Some lawmakers are pushing a new tax extenders bill, the annual or near annual dance of providing special interest tax breaks to special interests with good lobbyists.
No, we are not talking about the big tax bill.
The math on that bill was already bad enough, but we figured the slim silver lining was they didn’t squeeze these parochial provisions in and that they would wither on the legislative vine. Instead, even before the House and Senate have ironed out the – at times significant – differences between their respective 450 and 468 page bills, senators want to create dozens of additional special interest tax breaks.
This approach to the tax code is the opposite of true tax reform and shows why lawmakers need to pump the brakes on the current bill and go back to the drawing board.

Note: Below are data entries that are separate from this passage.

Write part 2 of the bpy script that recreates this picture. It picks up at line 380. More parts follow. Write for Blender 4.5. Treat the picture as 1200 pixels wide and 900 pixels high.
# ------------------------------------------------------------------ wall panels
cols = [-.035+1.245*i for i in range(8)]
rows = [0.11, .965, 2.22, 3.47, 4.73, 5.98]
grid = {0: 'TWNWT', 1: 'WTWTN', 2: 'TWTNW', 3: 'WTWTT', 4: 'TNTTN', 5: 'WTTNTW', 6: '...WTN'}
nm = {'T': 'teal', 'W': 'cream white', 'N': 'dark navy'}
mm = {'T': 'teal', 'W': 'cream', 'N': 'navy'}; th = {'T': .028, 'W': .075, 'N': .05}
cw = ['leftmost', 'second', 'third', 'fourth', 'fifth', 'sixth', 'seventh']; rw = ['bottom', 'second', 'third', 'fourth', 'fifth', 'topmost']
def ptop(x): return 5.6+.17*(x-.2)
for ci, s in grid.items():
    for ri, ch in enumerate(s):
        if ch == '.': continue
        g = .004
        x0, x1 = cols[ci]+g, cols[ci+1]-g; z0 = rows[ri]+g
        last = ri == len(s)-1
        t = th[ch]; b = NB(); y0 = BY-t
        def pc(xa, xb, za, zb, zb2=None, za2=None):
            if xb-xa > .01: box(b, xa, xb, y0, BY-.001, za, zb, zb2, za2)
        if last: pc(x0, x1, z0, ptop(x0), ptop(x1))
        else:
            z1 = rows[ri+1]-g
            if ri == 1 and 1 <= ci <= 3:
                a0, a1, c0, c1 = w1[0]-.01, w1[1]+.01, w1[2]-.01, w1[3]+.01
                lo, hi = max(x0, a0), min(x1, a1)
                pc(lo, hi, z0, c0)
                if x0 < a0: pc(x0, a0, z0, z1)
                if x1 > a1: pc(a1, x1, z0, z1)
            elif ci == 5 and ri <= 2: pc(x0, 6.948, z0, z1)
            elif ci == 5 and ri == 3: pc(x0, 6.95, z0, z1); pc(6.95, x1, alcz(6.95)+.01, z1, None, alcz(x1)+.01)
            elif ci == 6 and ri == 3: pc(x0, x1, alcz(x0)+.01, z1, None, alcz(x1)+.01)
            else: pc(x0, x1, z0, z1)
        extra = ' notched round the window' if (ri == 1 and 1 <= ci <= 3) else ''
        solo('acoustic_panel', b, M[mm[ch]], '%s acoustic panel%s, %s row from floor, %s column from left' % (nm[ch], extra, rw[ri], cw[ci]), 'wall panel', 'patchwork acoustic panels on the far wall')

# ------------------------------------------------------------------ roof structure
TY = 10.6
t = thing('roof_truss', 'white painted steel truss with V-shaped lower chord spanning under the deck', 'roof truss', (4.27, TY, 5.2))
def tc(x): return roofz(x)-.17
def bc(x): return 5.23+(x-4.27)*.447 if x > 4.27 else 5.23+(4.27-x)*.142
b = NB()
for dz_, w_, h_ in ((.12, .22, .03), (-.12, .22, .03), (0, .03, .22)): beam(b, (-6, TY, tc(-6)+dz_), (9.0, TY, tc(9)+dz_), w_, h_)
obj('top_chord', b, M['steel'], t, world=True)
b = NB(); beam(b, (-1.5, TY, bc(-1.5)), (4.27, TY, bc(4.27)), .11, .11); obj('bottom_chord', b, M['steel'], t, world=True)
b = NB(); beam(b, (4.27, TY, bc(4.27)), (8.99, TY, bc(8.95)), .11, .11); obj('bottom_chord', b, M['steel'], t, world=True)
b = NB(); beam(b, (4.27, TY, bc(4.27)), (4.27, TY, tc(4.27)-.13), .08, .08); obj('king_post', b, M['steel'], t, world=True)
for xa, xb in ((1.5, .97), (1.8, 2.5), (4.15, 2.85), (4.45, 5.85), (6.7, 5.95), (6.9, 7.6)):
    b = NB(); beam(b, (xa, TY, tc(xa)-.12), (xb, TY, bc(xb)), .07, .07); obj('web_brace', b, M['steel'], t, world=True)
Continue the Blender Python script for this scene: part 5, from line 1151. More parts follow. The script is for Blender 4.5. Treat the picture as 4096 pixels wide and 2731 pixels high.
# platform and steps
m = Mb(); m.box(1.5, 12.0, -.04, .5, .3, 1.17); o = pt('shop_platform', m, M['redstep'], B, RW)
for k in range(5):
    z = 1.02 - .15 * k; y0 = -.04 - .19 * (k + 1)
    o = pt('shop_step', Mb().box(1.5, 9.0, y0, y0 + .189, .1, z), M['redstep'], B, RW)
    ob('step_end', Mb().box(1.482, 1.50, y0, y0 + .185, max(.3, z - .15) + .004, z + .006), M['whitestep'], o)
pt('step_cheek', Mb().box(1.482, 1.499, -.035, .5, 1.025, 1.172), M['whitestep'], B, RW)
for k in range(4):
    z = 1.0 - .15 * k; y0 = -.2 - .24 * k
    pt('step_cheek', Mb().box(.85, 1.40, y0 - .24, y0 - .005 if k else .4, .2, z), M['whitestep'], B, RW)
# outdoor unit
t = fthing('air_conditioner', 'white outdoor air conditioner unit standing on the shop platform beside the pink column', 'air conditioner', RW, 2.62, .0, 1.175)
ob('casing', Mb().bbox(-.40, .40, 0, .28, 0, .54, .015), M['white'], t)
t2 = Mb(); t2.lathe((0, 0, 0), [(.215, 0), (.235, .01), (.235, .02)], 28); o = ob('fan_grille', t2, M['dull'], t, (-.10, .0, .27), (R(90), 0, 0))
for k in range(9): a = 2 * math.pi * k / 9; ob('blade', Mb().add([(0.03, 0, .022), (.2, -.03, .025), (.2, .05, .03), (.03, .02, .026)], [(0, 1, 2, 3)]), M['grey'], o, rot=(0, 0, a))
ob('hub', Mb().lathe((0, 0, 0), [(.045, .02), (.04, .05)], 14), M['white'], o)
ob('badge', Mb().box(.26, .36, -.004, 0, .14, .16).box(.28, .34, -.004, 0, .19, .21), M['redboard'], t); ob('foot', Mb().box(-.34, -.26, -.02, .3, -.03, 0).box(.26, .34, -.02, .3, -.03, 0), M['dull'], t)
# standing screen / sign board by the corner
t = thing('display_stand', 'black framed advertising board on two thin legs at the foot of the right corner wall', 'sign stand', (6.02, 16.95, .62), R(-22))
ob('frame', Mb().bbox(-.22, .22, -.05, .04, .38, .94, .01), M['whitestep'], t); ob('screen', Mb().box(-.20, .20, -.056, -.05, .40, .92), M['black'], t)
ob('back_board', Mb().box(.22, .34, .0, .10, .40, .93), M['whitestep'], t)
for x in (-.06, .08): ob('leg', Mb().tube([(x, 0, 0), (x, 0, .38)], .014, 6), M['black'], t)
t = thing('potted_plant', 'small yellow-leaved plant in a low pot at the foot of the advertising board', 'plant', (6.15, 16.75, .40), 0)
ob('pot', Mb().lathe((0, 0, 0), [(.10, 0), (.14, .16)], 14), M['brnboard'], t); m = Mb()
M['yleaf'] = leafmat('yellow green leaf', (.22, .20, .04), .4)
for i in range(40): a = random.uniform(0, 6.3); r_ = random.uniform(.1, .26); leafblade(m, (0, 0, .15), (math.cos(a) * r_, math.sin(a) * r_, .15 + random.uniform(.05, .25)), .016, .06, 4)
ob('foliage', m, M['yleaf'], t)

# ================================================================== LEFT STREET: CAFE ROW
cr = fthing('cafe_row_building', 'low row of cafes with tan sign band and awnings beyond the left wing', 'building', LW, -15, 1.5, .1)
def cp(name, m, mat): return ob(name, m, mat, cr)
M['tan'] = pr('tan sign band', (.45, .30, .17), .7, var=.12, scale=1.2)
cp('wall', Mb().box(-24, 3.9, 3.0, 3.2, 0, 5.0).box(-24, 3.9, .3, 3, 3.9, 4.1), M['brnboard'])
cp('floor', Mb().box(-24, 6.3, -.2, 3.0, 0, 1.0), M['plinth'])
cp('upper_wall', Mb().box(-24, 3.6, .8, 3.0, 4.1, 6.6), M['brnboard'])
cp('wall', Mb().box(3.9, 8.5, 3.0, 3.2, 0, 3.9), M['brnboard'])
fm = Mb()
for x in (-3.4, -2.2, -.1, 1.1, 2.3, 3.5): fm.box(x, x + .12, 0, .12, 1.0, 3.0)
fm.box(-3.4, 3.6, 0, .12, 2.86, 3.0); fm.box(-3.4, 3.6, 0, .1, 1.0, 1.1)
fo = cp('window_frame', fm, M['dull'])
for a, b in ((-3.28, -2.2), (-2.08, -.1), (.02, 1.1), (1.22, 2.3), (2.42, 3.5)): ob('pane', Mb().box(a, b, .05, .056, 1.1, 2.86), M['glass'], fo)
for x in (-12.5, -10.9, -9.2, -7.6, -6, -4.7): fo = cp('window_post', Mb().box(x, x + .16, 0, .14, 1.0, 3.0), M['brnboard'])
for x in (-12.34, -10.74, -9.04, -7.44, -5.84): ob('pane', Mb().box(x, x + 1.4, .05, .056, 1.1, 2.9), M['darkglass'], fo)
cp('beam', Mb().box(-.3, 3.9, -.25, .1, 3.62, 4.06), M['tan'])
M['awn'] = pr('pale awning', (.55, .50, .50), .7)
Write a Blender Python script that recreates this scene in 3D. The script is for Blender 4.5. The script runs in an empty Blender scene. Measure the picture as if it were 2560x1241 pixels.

This package senators are floating isn’t a new thing. Every year or two Congress passes a “tax extenders” package giving new life to dozens of tax provisions that are set to expire, or have already expired. The package was a hodge-podge of different breaks both costly and seemingly minor. Everything from tax provisions dealing with NASCAR track owners, to film and television productions, to rum sales from U.S. Virgin Island and Puerto Rico, and even electric motorcycles.
Some of these could be argued as legitimate incursions of the government into the marketplace to encourage certain beneficial behaviors. Even so, they’re seldom actually debated – in public or otherwise.
Typically, the extenders package is a legislative parasite attaching itself to much bigger, must-pass legislation. In 2008, while lawmakers were scrambling to address dire warnings of economic collapse, the extenders package was slapped onto the bank bailout. In 2010, they burrowed their way into much bigger legislation extending the Bush tax cuts of 2001 and 2003. And then they wound up in the grand bargain to avoid the so-called fiscal cliff.
At the end of 2015 extenders were included in the Taxibus (Omnibus spending bill for Fiscal Year 2016 with tax provisions added in) and some of them – deductibility of state and local sales taxes for instance – were made permanent. A provision that is repealed in the current House and Senate tax legislation offsetting a little – $42 billion – of the revenue loss.
Even if some provision could be justified on its own merits, including it in the extenders package is still a gimmick. If the narrow exception was meritorious enough, the provision would be made permanent in the code rather than masking the true cost by extending it every couple years.
The House and Senate tax bills already include a few temporary provisions that are likely to become the nucleus of some future tax extender package. Interestingly the bulk of them were left on the cutting room floor. (Irony alert: The sweetheart tax deal for movie, television, and theater productions stays in the final cut of the Senate bill). Resurrecting it at the same time lawmakers are trying to jam through major tax law that will add more than $1 trillion to the debt is adding insult to fiscal injury.
Since President Reagan and a Republican-controlled Senate cooperated with a Democratic-controlled House to pass the comprehensive Tax Reform Act of 1986, the tax code has become a confusing thicket littered with tax breaks for a litany of special interests.
Little by little, Congress has enacted provisions that create economic inefficiencies and market distortions, cost more to administer, and make it harder for Americans to comply. Tax extenders embody the worst of such practices.
Tax policy, like federal spending, must help maximize the benefits of economic growth. In the pursuit of comprehensive tax reform, Congress needs to evaluate each provision by its economic efficiency. Adopting a “blank slate” approach whereby every tax break is eliminated and added back into the code only if it can be justified is the correct approach.
Every provision should be judged by a set of criteria including its economic efficiency, equity, simplicity, transparency, and yes, administrability.
Using reconciliation to adopt a hastily created tax cut package, then immediately moving to extend dozens of tax provisions for yet another year or two is the opposite of comprehensive tax reform. True tax reform would eliminate the narrow parochial provisions like those in the extenders package, simplify the code, and generate increased revenue to drive down rates and reduce deficits.
It’s not too late for lawmakers to reject the current bad tax bills and work in a bipartisan manner to develop revenue neutral comprehensive tax reform.